Damasco. AMMAR SHAMIE tormenta la barbetta rada: «Ma come si può consumare una vendetta su due ragazzi? Certo, io sono un ferreo sostenitore del presidente  Assad, perché non hanno colpito solo me o mia moglie?». Ammar, 42 anni, sedicente mediatore per l’ingaggio di immigrati dall’estremo oriente, ha appena dato l’ultimo addio a Yezan, quattordici anni e mezzo, e al  figliastro Murhaf Tanbakji, 21, frutto del primo matrimonio della moglie  Joumana al-Kassim. Murhaf era un militare di leva tornato a casa in licenza da appena cinque giorni. Il gorgo di sangue della guerra civile lo ha risucchiato assieme a Yezan perché un fratellino di appena 4 anni, Rayan,  cantava a squarciagola inni patriottici e canzoncine nelle manifestazioni a favore di Bashar.
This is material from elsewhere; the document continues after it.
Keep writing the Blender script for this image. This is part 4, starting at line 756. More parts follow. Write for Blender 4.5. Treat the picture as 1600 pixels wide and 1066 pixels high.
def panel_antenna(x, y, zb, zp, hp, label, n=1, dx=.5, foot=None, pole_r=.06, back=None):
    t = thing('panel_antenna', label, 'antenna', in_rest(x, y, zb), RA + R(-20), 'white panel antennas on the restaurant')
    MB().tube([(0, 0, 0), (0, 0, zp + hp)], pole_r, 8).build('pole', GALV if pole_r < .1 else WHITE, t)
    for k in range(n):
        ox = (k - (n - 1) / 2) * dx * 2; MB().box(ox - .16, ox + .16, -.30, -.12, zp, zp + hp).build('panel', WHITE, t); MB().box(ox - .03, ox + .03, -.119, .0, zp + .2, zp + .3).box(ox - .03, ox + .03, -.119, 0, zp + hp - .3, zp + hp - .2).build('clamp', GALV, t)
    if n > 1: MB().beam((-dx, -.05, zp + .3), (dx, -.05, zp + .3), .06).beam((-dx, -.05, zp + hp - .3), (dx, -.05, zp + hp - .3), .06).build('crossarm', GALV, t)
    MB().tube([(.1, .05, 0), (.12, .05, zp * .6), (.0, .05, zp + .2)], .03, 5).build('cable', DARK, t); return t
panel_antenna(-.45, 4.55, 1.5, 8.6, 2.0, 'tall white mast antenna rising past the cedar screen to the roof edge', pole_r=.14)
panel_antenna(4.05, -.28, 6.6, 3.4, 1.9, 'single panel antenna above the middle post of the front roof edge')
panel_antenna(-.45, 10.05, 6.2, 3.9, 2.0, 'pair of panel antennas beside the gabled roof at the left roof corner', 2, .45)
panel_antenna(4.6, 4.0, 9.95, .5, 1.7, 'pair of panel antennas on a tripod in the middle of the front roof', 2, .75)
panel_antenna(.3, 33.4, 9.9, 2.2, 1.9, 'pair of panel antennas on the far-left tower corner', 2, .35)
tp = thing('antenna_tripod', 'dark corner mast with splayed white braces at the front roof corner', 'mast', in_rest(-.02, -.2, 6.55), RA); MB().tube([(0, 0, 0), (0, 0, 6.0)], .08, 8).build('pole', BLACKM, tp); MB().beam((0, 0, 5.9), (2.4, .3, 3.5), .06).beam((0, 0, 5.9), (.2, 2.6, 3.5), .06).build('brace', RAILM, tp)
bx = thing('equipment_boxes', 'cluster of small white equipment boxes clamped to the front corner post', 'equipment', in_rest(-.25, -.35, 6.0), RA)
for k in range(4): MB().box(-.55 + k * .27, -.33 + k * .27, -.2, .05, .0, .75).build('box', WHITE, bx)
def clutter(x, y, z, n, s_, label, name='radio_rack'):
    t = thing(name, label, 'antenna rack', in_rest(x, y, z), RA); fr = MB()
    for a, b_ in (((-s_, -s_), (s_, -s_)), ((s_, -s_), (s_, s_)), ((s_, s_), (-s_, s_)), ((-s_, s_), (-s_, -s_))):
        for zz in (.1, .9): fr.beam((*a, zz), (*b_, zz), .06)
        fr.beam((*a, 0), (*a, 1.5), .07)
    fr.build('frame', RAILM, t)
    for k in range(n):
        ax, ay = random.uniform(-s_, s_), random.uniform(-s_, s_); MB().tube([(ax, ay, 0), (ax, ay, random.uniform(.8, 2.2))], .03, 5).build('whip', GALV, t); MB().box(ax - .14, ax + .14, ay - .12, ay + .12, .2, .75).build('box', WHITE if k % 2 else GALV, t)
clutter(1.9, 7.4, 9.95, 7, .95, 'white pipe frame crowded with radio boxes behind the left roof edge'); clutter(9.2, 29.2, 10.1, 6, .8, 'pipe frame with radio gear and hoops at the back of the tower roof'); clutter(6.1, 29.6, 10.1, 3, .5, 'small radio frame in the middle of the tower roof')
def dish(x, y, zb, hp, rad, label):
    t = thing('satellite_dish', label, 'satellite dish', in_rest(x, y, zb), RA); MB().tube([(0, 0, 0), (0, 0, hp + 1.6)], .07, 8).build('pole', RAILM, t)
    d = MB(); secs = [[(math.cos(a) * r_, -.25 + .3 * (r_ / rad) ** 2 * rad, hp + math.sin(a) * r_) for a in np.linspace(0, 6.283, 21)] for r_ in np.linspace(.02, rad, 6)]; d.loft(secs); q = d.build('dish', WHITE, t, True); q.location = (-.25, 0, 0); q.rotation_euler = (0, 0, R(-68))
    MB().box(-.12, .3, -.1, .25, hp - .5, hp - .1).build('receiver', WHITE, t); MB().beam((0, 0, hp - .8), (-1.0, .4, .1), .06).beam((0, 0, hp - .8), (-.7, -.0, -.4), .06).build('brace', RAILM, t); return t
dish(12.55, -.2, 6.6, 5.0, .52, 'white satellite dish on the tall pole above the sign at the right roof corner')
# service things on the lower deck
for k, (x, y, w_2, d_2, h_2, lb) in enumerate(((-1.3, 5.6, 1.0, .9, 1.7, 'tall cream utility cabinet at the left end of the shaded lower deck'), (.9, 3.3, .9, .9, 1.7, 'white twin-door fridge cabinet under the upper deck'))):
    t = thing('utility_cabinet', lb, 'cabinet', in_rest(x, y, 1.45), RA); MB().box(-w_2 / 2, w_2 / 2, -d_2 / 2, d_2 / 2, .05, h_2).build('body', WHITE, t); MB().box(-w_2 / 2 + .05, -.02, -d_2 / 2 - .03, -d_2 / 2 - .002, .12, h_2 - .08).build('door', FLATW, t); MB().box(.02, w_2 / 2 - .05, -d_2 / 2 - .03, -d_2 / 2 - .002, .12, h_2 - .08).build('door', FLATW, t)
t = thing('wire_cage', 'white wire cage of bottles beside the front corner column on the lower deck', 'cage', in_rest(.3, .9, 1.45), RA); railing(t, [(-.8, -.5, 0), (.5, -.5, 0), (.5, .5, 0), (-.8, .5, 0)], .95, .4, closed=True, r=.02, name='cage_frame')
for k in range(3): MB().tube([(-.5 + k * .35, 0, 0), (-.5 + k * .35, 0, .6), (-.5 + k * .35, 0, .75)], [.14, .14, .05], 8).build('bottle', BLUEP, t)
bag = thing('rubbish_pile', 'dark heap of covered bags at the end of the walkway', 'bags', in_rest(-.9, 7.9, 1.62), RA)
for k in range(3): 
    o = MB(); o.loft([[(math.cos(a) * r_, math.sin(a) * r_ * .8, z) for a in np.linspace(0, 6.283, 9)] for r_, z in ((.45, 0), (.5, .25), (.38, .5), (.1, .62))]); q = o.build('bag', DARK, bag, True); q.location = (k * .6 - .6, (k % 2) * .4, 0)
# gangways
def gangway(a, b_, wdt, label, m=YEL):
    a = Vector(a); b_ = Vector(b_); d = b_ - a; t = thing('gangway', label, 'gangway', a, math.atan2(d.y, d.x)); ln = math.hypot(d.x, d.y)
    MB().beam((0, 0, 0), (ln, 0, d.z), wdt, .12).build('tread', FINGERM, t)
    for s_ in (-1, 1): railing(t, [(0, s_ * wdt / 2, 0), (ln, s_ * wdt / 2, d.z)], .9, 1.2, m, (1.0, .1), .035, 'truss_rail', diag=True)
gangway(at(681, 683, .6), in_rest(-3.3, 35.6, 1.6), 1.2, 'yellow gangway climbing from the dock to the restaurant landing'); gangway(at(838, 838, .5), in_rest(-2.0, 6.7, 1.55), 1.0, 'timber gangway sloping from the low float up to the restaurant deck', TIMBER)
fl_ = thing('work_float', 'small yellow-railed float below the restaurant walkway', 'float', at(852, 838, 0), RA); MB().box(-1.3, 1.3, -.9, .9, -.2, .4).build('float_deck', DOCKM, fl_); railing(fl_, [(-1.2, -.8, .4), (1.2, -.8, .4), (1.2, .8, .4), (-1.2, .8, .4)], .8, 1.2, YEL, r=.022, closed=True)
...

Si atteggiava addirittura a  shabbiha, «i fantasmi», la  sanguinaria milizia «civile» che semina morte nelle case dopo i  bombardamenti dell’esercito. 
 
 RAYAN gridava: «Siamo affamati, mangeremo la carne dei traditori». Ripeteva
 slogan e cantilene che echeggiavano in casa. A due anni e mezzo aveva gà
 imparato a scandire «Allah, Bashar, Syria u bass», Allah, Bashar, Siria e
 basta. Ammar e Joumana, 41 anni, abitavano a Qudsaya, a dieci chilometri da  Damasco nella direzione della irrequieta Zabadani. Nella cittadina contesa da mesi il municipio è sforacchiato dai colpi dei ribelli. La casa degli Shamie è a mezzo chilometro dal malridotto fortino dei lealisti. 
 
 TROVIAMO Ammar e Joumana tra le fila di uno smilzo corteo che attraversa il
 vecchio suk per testimoniare fedeltà al presidente siriano. Qualche decina di persone urlacchia meccanicamente «ci prenderemo la vendetta». La sontuosa moschea Ommayade è a pochi metri. In un bar Ammar ricostruisce la notte degli spari e dei ragazzi fulminati nel sonno. Joumana è al suo fianco. Non  piangono. Solo la madre di Rayan di tanto in tanto contrae il viso e serra le labbra, per ricacciare le lacrime in gola. «Sabato 16 giugno a Qudsaya c’era stata una grande esplosione - racconta Ammar - . Per questa ragione il giorno dopo ho portato il piccolo Rayan da mia madre, a Damasco». Il 19 giugno i nemici di Assad sono entrati in azione. Alle 3 di notte si sono introdotti in casa Shamie passando per il balcone e urlando «Allah è  grande». Hanno sparato a Yezan ferendolo gravemente. Seguendo i genitori, si  è precipitata in ospedale tutta la prole della coppia, Yaman, 13 anni, Moumin, 10, fratelli di Rayan, e i fratellastri Mohammad, 25, e Murhaf, 21, rampolli del primo matrimonio di Joumana. Yezan non ce l’ha fatta. «I carnefici - rabbrividisce il padre - ci hanno inseguito. Murhaf è stato abbattuto con un colpo alla nuca mentre tentava di scappare dall’ospedale. È  crollato sopra a Yaman. Facendogli scudo lo ha salvato».
 
 RAYAN era diventato un simbolo e un obiettivo. Esasperato, nei mesi scorsi  il padre si è piazzato con il piccolo sulle spalle davanti alla sede di Al Jazeera per contestare le dicerie secondo le quali era pagato dal governo. «Io - obietta - sono povero. Ho solo la casa nella quale abitiamo. L’ho ereditata da mio padre. Però credo davvero in Bashar». Per questo ogni venerdì si ritrovava in piazza Sette laghi con gli altri fan di Assad. «Portavo con me Rayan, come tanti altri padri», ammette. La madre, figlia di un profugo palestinese di Jaffa e di una siriana, aveva insegnato al piccino anche i canti della sua terra. «Per non dimenticare», spiega. La tv di stato  si è lanciata a corpo morto sulla storia. La fede politica di Ammar e di  Joumana non è stata scalfita: «Per difendere Bashar siamo pronti a sacrificare anche gli altri figli nostri».